Mehmet Ayan – Mustafa Denizli-Abdullah Avcı ilişkisinden söz ediyorum. İki farkı jenerasyonun iki değerli hocasından. Ülke futbolda devrim yapabilmiş, birkaç ismin ikisinden. Sahada az rakip oldular, dışarıda ise çok ağabey-kardeş. Defalarca tanıklık ettiğim sohbetlerinde gördüğüm nezaket, samimiyet, sevgi ve birbirine umman saygı… Bir tarafta her röportajında, her demecinde Abdullah Avcı’nın ne kadar değerli bir meslektaşı olduğunu söyleyen bir çelebi ağabey… Öte tarafta Mustafa Denizli’nin ülke futboluna ne denli büyük hizmetler yaptığının altını her defasında ısrarla çizen bir muhteşem kardeş. İki can dost… İki güleryüzlü, hoşsohbet, gerilmeyen, germeyen; ancak konuşan tartışan iki samimi insan.
Biri kulübede, biri tribünde cumartesi de aynı statta idiler. Ümraniye-Altay maçına Abdullah Avcı, takımına ve kendine verdiği 4 günlük iznin içinde vakit ayırmış; oğluyla gelmişti. Aynı Avcı, kıymet verdiği büyüğüyle Göztepe maçı kampı sırasında da Altay’a imza atmadan birkaç saat evvel sohbet etmişti. Sormadım ki görüşme hocanın konakladığı otelde mi, Trabzonspor’un kamp yaptığı otelde mi gerçekleşti. İkisinin de birbirinin ayağına gitme konusunu mesele haline getirmediklerini bildiğimden… İzmir’de görüştüler, Ümraniye’de küçük büyüğüne hürmeten ‘izin gününde’ maça gelmişti.

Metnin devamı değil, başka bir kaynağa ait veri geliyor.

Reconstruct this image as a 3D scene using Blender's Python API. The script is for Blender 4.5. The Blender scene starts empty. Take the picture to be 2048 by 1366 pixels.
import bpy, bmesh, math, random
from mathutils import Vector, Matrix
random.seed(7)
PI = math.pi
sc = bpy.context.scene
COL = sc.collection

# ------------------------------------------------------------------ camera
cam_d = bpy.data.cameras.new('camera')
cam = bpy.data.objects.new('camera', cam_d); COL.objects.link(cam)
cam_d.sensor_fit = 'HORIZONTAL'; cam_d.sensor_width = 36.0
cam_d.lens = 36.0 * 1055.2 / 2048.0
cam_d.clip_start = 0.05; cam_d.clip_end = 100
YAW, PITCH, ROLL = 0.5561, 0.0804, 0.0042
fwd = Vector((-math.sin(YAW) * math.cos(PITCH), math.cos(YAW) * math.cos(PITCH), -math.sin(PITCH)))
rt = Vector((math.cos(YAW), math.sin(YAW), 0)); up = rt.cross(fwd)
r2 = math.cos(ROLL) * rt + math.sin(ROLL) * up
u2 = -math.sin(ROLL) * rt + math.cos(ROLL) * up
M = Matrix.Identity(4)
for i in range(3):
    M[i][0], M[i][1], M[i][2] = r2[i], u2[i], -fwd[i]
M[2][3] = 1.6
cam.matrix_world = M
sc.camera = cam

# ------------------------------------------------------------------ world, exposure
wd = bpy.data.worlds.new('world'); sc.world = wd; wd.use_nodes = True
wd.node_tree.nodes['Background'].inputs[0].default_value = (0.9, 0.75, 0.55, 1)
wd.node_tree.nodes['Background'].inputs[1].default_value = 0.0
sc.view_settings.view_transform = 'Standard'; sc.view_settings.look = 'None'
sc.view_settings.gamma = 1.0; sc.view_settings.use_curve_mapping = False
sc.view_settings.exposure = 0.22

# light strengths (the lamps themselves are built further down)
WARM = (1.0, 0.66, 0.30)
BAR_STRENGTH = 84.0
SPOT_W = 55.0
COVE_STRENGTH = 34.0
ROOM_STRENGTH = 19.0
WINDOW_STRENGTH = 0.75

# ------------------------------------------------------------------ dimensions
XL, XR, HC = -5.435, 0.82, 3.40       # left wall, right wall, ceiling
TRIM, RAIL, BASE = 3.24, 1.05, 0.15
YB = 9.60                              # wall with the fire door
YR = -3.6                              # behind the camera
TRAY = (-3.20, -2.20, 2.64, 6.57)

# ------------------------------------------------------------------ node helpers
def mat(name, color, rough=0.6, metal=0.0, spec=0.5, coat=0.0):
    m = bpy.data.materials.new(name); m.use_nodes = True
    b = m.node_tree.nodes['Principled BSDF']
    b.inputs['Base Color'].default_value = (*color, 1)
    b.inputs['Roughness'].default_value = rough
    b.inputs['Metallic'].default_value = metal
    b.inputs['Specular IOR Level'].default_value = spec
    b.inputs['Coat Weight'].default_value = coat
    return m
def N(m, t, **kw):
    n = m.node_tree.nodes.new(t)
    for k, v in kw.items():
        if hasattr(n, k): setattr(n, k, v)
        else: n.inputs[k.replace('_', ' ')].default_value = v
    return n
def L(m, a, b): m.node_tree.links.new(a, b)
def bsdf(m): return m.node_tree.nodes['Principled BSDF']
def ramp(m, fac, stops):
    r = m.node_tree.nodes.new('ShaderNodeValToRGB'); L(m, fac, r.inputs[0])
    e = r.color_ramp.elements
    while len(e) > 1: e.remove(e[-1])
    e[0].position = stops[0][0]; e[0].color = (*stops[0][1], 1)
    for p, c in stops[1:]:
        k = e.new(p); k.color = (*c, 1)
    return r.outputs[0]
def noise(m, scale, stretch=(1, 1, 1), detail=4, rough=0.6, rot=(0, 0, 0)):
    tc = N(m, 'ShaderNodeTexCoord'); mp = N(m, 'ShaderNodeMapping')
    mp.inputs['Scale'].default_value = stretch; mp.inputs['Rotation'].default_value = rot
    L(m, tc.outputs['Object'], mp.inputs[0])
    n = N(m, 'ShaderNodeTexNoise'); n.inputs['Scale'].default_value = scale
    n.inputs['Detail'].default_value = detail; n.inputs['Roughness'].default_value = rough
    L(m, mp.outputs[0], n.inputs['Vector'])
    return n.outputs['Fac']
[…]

Mehmet Arslan ağabey ‘yazsana cumartesiyi’ deyince aklımdan çok şey geçti. Birine ‘baba’, birine ‘ağabey’ derim hiç gocunmam her yerde söylerim. Attila Gökçe ustanın bana öğrettiği ilk gazetecilik kuralını ihlal ederek bu iki kişiye karşı ‘takip mesafemi’ çoğu kez kaybettiğimi de bilirim. Kişisel özellikleri bir yana… Öyle iki değerli futbol adamından ve öyle ‘hasbi’ bir ağabey-kardeş ilişkisinden söz ediyoruz ki… Ülke futbolunu bu sevgi ileriye taşıyacak. Rekabetle saygının, kazanma hırsıyla sevginin, şampiyonlukla dostluğun harman olduğu bir iklim… Hocalar, hakemler, yöneticiler, oyuncular ve taraftarlar arasında keşke olsa dediğimiz bir atmosfer… Denizli-Avcı dostluğunun zekatı tüm bu zehirli iklimi temizlemeye yeter biliyor musunuz!